Exercise brief: Repeat only the lines from the one containing "Continue the Blender" through the one containing "mb.build('vine', 'twig', t)", exactly as written, both ends included.

Provided entries:
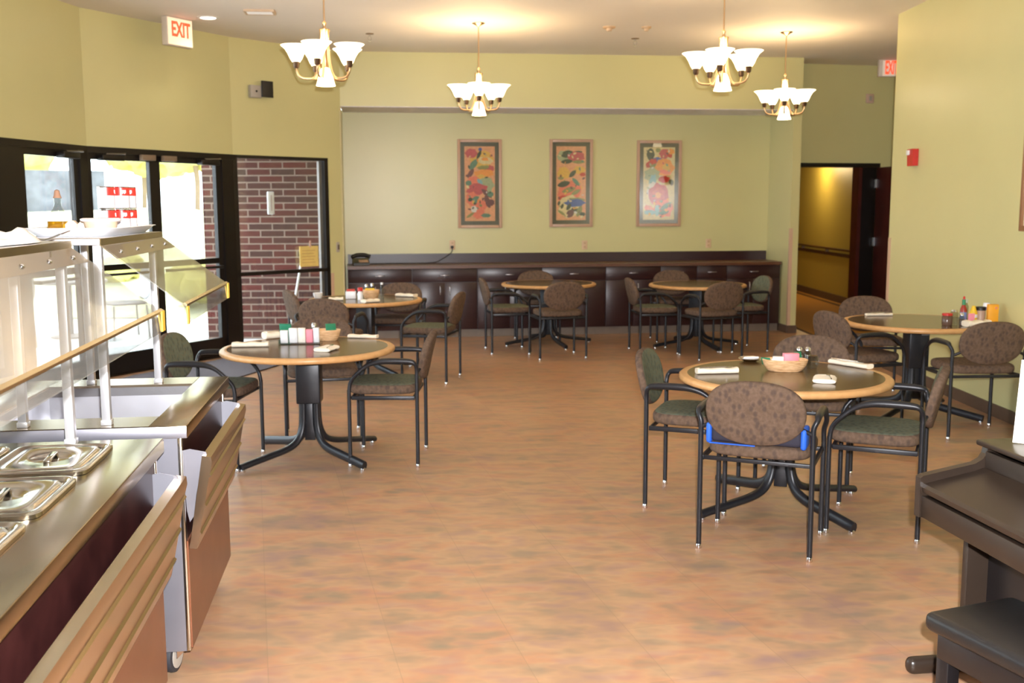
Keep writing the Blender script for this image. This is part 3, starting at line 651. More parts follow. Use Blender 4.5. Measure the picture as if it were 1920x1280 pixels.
bm = NB(); add_box(bm, (0, -.03, 0), (.04, 0, .75), .004); add_box(bm, (.66, -.03, 0), (.7, 0, .75), .004); add_box(bm, (.04, -.03, 0), (.66, 0, .04), .004); add_box(bm, (.04, -.03, .71), (.66, 0, .75), .004); obj('frame', bm, BROWNFR, T)
boxobj('print', (.04, -.015, .04), (.66, -.001, .71), simple('cream_print', S(226, 212, 180), .5), T)

# ------------------------------------------------------------------ wall and ceiling fittings
AHd = (math.cos(AH), math.sin(AH))
T = thing('exit_sign', 'lit EXIT sign hanging at the ceiling above the glass doors', 'sign', (-3.32, 10.30, 3.21), A1)
boxobj('housing', (0, 0, 0), (.33, .075, .268), SIGNW, T, .004)
boxobj('face', (.008, -.004, .008), (.322, -.0005, .26), SIGNF, T)
textmesh('EXIT', .17, SIGNR, 'lettering', T, Matrix.Translation((.172, -.006, .15)) @ Matrix.Rotation(PI / 2, 4, 'X') @ Matrix.Diagonal((.70, 1.16, 1, 1)))
T = thing('exit_sign', 'EXIT sign at the ceiling above the hall opening, half hidden by the right wall', 'sign', (4.70, 13.55, 3.27), 0)
boxobj('housing', (0, 0, 0), (.34, .06, .21), SIGNW, T, .004)
boxobj('face', (.045, -.004, .006), (.335, -.0005, .2), SIGNF2, T)
textmesh('EXIT', .17, SIGNR, 'lettering', T, Matrix.Translation((.158, -.006, .103)) @ Matrix.Rotation(PI / 2, 4, 'X') @ Matrix.Diagonal((.48, 1.35, 1, 1)))
bm = NB(); add_box(bm, (.25, -.02, 2.86), (.40, 0, 3.04), .006)
tag(obj('wall_speaker', bm, BLK, loc=(K1[0], K1[1], 0), rotz=A2), 'black square speaker on the green wall beside the grey box', 'speaker').data.transform(Matrix.Translation((.10, -.06, 0)) )
bm = NB(); add_box(bm, (.22, -.06, 2.85), (.36, 0, 2.985), .006)
o = obj('emergency_light', bm, GREY, loc=(K1[0], K1[1], 0), rotz=A2); tag(o, 'pale grey box with a dark dot beside the black speaker', 'wall box')
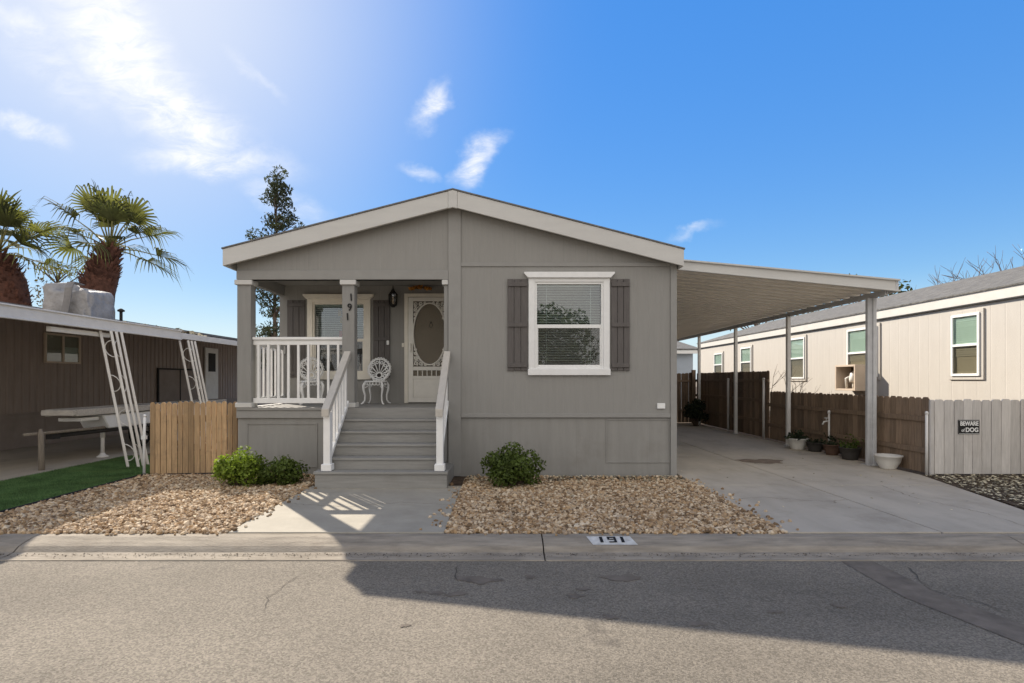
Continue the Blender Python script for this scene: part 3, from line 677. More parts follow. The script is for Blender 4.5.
mb = MB(); mb.box(sx0+.025,sx0+.06,ys0-.045,ys0-.002,2.13,2.30); mb.build('handle', 'ivory', sd, bev=.008)
# wall lantern, switch plates, bell
lx, lz = (393.5-CX)*10.6/F, EYE+(380-299)*10.6/F
mb = MB(); mb.box(lx-.045,lx+.045,yb-.022,yb-.002,lz-.12,lz+.12)
mb.tube([(lx,yb-.02,lz+.10),(lx,yb-.10,lz+.17),(lx,yb-.16,lz+.14)], .01, 6)
mb.lathe([(.004,.26),(.012,.2),(.045,.14),(.085,.09),(.09,.08),(.004,.085)][::-1], (lx,yb-.16,lz), 8, False)
mb.lathe([(.03,-.17),(.065,-.13),(.07,-.12),(.02,-.115)], (lx,yb-.16,lz), 8, False)
for k in range(6):
    q = k*math.pi/3; mb.tube([(lx+.068*math.cos(q),yb-.16+.068*math.sin(q),lz-.12),(lx+.085*math.cos(q),yb-.16+.085*math.sin(q),lz+.085)], .007, 4)
wl = mb.build('wall_lantern', 'iron', H)
mb = MB(); mb.lathe([(.06,-.115),(.077,.08)], (lx,yb-.16,lz), 8, False); mb.build('lantern_glass', 'glassdark', wl)
mb = MB(); mb.lathe([(.008,-.11),(.022,-.06),(.022,-.02),(.008,.03)], (lx,yb-.16,lz), 8); mb.build('bulb', 'ochre', wl)
for (px, py, w, h_, d) in ((387.5,342.5,.05,.085,10.62),):
    x = (px-CX)*d/F; z = EYE-(py-HY)*d/F; mb = MB(); mb.box(x-w/2,x+w/2,yb-.065,yb-.052,z-h_/2,z+h_/2); mb.build('door_bell', 'vinyl', H, bev=.004)
x = (403-CX)*10.66/F; z = EYE-(345-HY)*10.66/F; mb = MB(); mb.box(x-.022,x+.022,yb-.06,yb-.048,z-.04,z+.04); mb.build('switch_plate', 'cream', H, bev=.004)
x = (661-CX)*8.99/F; z = EYE-(406-HY)*8.99/F; mb = MB(); mb.box(x-.066,x+.066,-.03,-.002,z-.045,z+.045); mb.build('outlet_cover', 'vinyl', H, bev=.006)
x = -4.34; mb = MB(); mb.box(x-.045,x+.045,PB-.07,PB-.03,2.10,2.26); mb.build('meter_cover', 'white', H, bev=.008)
# autumn leaf garland above the door
rng = np.random.default_rng(5); n = 70
gx = -1.83+.42*rng.random(n); gp = np.stack([gx, np.full(n,yb-.07)-.03*rng.random(n), 3.385+.05*rng.random(n)-.04*((gx+1.62)/.21)**2], 1)
t = thing('leaf_garland', 'small orange and gold leaf garland hung over the storm door', 'garland', (-1.62,yb-.06,3.37))
leaf_cloud('leaves', gp, .075, 'autumn', t, .7)
mb = MB(); mb.tube([(-1.85,yb-.05,3.35),(-1.62,yb-.06,3.41),(-1.4,yb-.05,3.35)], .006, 5); mb.build('vine', 'twig', t)

# ------------------------------------------------------------------ front steps
T = thing('front_steps', 'grey wooden front steps with white handrails leading to porch', 'steps', (-1.74,-.6,0))
zs = [.25,.424,.598,.772,.946]; yr = [-1.17,-.97,-.73,-.49,-.245]
mb = MB(); mb.box(-2.735,-.815,-1.155,.0,-.02,.205); mb.build('plinth', 'tread', T, bev=.004)
mb = MB(); mb.box(-2.75,-.80,-1.18,-.967,.208,.25); mb.build('tread', 'tread', T, bev=.006)
sxa, sxb = -2.62,-.97
for i in range(1,5):
    yN = yr[i+1] if i < 4 else -.035
    mb = MB(); mb.box(sxa,sxb,yr[i]-.022,yN-.002,zs[i]-.036,zs[i]); mb.build('tread', 'tread', T, bev=.005)
    mb = MB(); mb.box(sxa+.01,sxb-.01,yr[i],yr[i]+.02,zs[i-1]+.001,zs[i]-.038); mb.build('riser', 'tread', T)
mb = MB(); mb.box(sxa+.01,sxb-.01,-.06,-.035,.947,1.118); mb.build('riser', 'tread', T)
mb = MB()
for x in (sxa-.04, sxb+.005):
    mb = MB(); mb.yz([(-1.0,.252),(-.035,.252),(-.035,1.07),(-.245,1.07-.12),(-.97,.424)], x, x+.034)
    mb.build('stringer', 'post', T)
for hx in (-2.575,-.925):
    yA, zA, yB_, zB = -1.10, 1.235, -.06, 2.06
    mb = MB(); mb.yz([(yA-.09,zA-.075),(yB_,zB),(yB_,zB-.115),(yA-.09,zA-.19)], hx-.055, hx+.055)
    hr = mb.build('handrail', 'rail', T, bev=.006)
    mb = MB(); mb.box(hx-.05,hx+.05,-1.12,-1.02,.252,zA-.125); mb.build('newel_post', 'white', hr, bev=.005)
    mb = MB(); mb.box(hx-.075,hx+.075,-1.145,-.995,.2525,.35); mb.build('newel_base', 'white', hr, bev=.006)
    mb = MB(); mb.yz([(-1.02,.36),(-.06,1.16),(-.06,1.24),(-1.02,.44)], hx-.025, hx+.025); mb.build('lower_rail', 'white', hr, bev=.004)
    mb = MB()
    for k in range(6):
        y = -1.02+.96*(k+.7)/6.4; zl = .40+(y+1.02)*.833+.03; zu = zA+(y-yA)*.793-.125
        mb.yz([(y-.018,zl-.015),(y+.018,zl+.015),(y+.018,zu+.014),(y-.018,zu-.014)], hx-.018, hx+.018)
    mb.build('balusters', 'white', hr, bev=.003)

# ------------------------------------------------------------------ bistro chairs
def make_chair(label):
    t = thing('garden_chair', label, 'chair', (0,0,0), 'white cast iron chairs on the porch')
    # seat: pierced disc, facing -y
    mb = MB(); mb.ring((0,0,.43),(1,0,0),(0,1,0),.195,.185,.017,32,6); mb.ring((0,0,.43),(1,0,0),(0,1,0),.11,.105,.010,24,5); mb.ring((0,0,.43),(1,0,0),(0,1,0),.045,.045,.009,16,5)
    for k in range(14):
        q = 2*math.pi*k/14; mb.tube([(.045*math.cos(q),.045*math.sin(q),.432),(.19*math.cos(q),.18*math.sin(q),.432)], .009, 5)
        mb.ring((.15*math.cos(q+.22),.145*math.sin(q+.22),.43),(1,0,0),(0,1,0),.026,.026,.007,10,4)
    mb.build('seat', 'white', t)
    mb = MB()                                                  # scalloped apron
    for k in range(18):
        q = 2*math.pi*k/18; c = (.185*math.cos(q),.175*math.sin(q),.395); u = (-math.sin(q),math.cos(q),0); mb.ring(c,u,(0,0,1),.032,.035,.009,10,4)
    mb.build('apron', 'white', t)
    # back: shell of ribs inside a scalloped oval
    mb = MB(); zc, R0, R1, tilt = .665, .205, .20, .12
    def bp(x, z): return (x, .165+tilt*(z-.45), z)
    ux, uz = (1,0,0), Vector((0,tilt,1)).normalized()
    mb.ring(bp(0,zc),ux,uz,R0,R1,.015,40,6)
    hub = (0,zc-.115)
    mb.ring(bp(*hub),ux,uz,.055,.05,.013,20,6)
    for k in range(11):
        q = math.pi*(-.10+1.20*k/10); dx, dz = math.cos(q), math.sin(q)
        # distance to the oval
        s = .02
        while (hub[0]+dx*s)**2/R0**2+(hub[1]+dz*s-zc)**2/R1**2 < 1: s += .005
        mb.tube([bp(dx*.05,hub[1]+dz*.05), bp(dx*s*.6,hub[1]+dz*s*.6), bp(dx*s,hub[1]+dz*s)], [.009,.011,.012], 5)
        if k < 10:
            q2 = q+math.pi*.06; e = (math.cos(q2)*s*.80, hub[1]+math.sin(q2)*s*.80); mb.ring(bp(*e),ux,uz,.024,.024,.009,12,5)
    for k in range(26):
        q = 2*math.pi*k/26
        mb.ring(bp(R0*1.06*math.cos(q),zc+R1*1.06*math.sin(q)),ux,uz,.019,.019,.008,8,4)
    for s in (-1,1):
        mb.tube([bp(s*.13,.52),bp(s*.10,.47),(s*.11,.16,.43)], [.014,.013,.014], 6)
        mb.tube([bp(s*.03,.505),bp(s*.07,.47),bp(s*.045,.445),bp(s*.02,.47)], .010, 5)
    mb.build('backrest', 'white', t)
    for sx in (-1,1):
        for sy in (-1,1):
            mb = MB(); a = math.pi/4
            def q(r, z): return (sx*r*.78, sy*r*.72, z)
            mb.tube([q(.20,.42),q(.235,.36),q(.235,.28),q(.205,.17),q(.21,.08),q(.25,.02),q(.285,.012)], [.020,.026,.022,.016,.015,.017,.014], 6)
            mb.tube([q(.225,.31),q(.17,.33),q(.13,.39)], [.010,.009,.009], 5)
            mb.build('leg', 'white', t)
    return t
ch = make_chair('ornate white iron chair between the window and the storm door')
c2 = copy_tree(ch); c2['label'] = 'ornate white iron chair seen through the porch railing balusters'
ch.location = ((376-CX)*10.25/F, 1.25, 1.122); ch.rotation_euler.z = R(-6)
c2.location = ((312-CX)*10.15/F, 1.15, 1.122); c2.rotation_euler.z = R(24)

# ------------------------------------------------------------------ carport
C = thing('carport', 'pale metal carport roof on posts over the driveway', 'carport', (5,1,0))
cx0, cx1 = 2.965, 6.99
def cz(x): return 3.655-.097*(x-cx0)
ya, ye = .62, 14.2
mb = MB(); pit = .305; y = ya+.04
while y < ye:
    # W-pan: flat pan with an upstanding hollow rib (ribs run down the slope)
    w = min(pit, ye-y)
    mb.prism([(cx0,y,cz(cx0)),(cx0,y+w-.083,cz(cx0)),(cx1,y+w-.083,cz(cx1)),(cx1,y,cz(cx1))], (0,0,.004))
    mb.prism([(cx0,y+w-.085,cz(cx0)-.078),(cx0,y+w-.003,cz(cx0)-.078),(cx1-.055,y+w-.003,cz(cx1-.055)-.078),(cx1-.055,y+w-.085,cz(cx1-.055)-.078)], (0,0,.080))
    mb.prism([(cx0,y+.115,cz(cx0)-.014),(cx0,y+.14,cz(cx0)-.014),(cx1,y+.14,cz(cx1)-.014),(cx1,y+.115,cz(cx1)-.014)], (0,0,.013))
    y += pit
mb.build('roof_panel', 'panmetal', C)
mb = MB(); y0_, y1_ = ya-.05, ya+.038
mb.xz([(cx0-.02,cz(cx0)-.09),(cx1+.0,cz(cx1)-.10),(cx1+.0,cz(cx1)+.10),(cx0-.02,cz(cx0)+.085)], ya-.01, ya+.038)
mb.xz([(cx0-.02,cz(cx0)-.105),(cx1+.06,cz(cx1)-.115),(cx1+.06,cz(cx1)-.085),(cx0-.02,cz(cx0)-.075)], ya-.05, ya-.012)
mb.xz([(cx0-.02,cz(cx0)+.06),(cx1+.06,cz(cx1)+.075),(cx1+.06,cz(cx1)+.105),(cx0-.02,cz(cx0)+.09)], ya-.05, ya-.012)
mb.build('front_fascia', 'galvbeige' if 'galvbeige' in M else 'fascia', C, bev=.004)
mb = MB(); mb.box(cx1+.003,cx1+.055,ya-.01,ya+.30,cz(cx1)-.115,cz(cx1)+.10); mb.build('gutter_end', 'galv', C, bev=.004)
bt = cz(6.86)-.079
mb = MB(); mb.box(6.845,6.860,ya+.05,ye,bt-.095,bt); mb.box(6.880,6.895,ya+.05,ye,bt-.095,bt); mb.box(6.860,6.880,ya+.05,ye,bt-.095,bt-.07); mb.build('beam', 'galv', C, bev=.003)
for k, yp in enumerate((1.03,3.93,6.85,9.80)):
    mb = MB(); w = .085 if k == 0 else .042
    X = 6.835 if k == 0 else 6.83
    if k == 0:
        mb.box(X-.085,X-.035,yp-.035,yp+.035,.006,bt-.097); mb.box(X+.02,X+.085,yp-.035,yp+.035,.006,bt-.097); mb.box(X-.036,X+.021,yp-.015,yp+.015,.006,bt-.097)
    else: mb.box(X-w,X+w,yp-w,yp+w,.006,bt-.097)
    p = mb.build('post', 'galv' if k == 0 else 'alu', C, bev=.006)
    mb = MB(); mb.box(X-w-.03,X+w+.03,yp-w-.02,yp+w+.02,.0045,.014); mb.build('base_plate', 'galv', p)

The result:
Continue the Blender Python script for this scene: part 3, from line 677. More parts follow. The script is for Blender 4.5.
mb = MB(); mb.box(sx0+.025,sx0+.06,ys0-.045,ys0-.002,2.13,2.30); mb.build('handle', 'ivory', sd, bev=.008)
# wall lantern, switch plates, bell
lx, lz = (393.5-CX)*10.6/F, EYE+(380-299)*10.6/F
mb = MB(); mb.box(lx-.045,lx+.045,yb-.022,yb-.002,lz-.12,lz+.12)
mb.tube([(lx,yb-.02,lz+.10),(lx,yb-.10,lz+.17),(lx,yb-.16,lz+.14)], .01, 6)
mb.lathe([(.004,.26),(.012,.2),(.045,.14),(.085,.09),(.09,.08),(.004,.085)][::-1], (lx,yb-.16,lz), 8, False)
mb.lathe([(.03,-.17),(.065,-.13),(.07,-.12),(.02,-.115)], (lx,yb-.16,lz), 8, False)
for k in range(6):
    q = k*math.pi/3; mb.tube([(lx+.068*math.cos(q),yb-.16+.068*math.sin(q),lz-.12),(lx+.085*math.cos(q),yb-.16+.085*math.sin(q),lz+.085)], .007, 4)
wl = mb.build('wall_lantern', 'iron', H)
mb = MB(); mb.lathe([(.06,-.115),(.077,.08)], (lx,yb-.16,lz), 8, False); mb.build('lantern_glass', 'glassdark', wl)
mb = MB(); mb.lathe([(.008,-.11),(.022,-.06),(.022,-.02),(.008,.03)], (lx,yb-.16,lz), 8); mb.build('bulb', 'ochre', wl)
for (px, py, w, h_, d) in ((387.5,342.5,.05,.085,10.62),):
    x = (px-CX)*d/F; z = EYE-(py-HY)*d/F; mb = MB(); mb.box(x-w/2,x+w/2,yb-.065,yb-.052,z-h_/2,z+h_/2); mb.build('door_bell', 'vinyl', H, bev=.004)
x = (403-CX)*10.66/F; z = EYE-(345-HY)*10.66/F; mb = MB(); mb.box(x-.022,x+.022,yb-.06,yb-.048,z-.04,z+.04); mb.build('switch_plate', 'cream', H, bev=.004)
x = (661-CX)*8.99/F; z = EYE-(406-HY)*8.99/F; mb = MB(); mb.box(x-.066,x+.066,-.03,-.002,z-.045,z+.045); mb.build('outlet_cover', 'vinyl', H, bev=.006)
x = -4.34; mb = MB(); mb.box(x-.045,x+.045,PB-.07,PB-.03,2.10,2.26); mb.build('meter_cover', 'white', H, bev=.008)
# autumn leaf garland above the door
rng = np.random.default_rng(5); n = 70
gx = -1.83+.42*rng.random(n); gp = np.stack([gx, np.full(n,yb-.07)-.03*rng.random(n), 3.385+.05*rng.random(n)-.04*((gx+1.62)/.21)**2], 1)
t = thing('leaf_garland', 'small orange and gold leaf garland hung over the storm door', 'garland', (-1.62,yb-.06,3.37))
leaf_cloud('leaves', gp, .075, 'autumn', t, .7)
mb = MB(); mb.tube([(-1.85,yb-.05,3.35),(-1.62,yb-.06,3.41),(-1.4,yb-.05,3.35)], .006, 5); mb.build('vine', 'twig', t)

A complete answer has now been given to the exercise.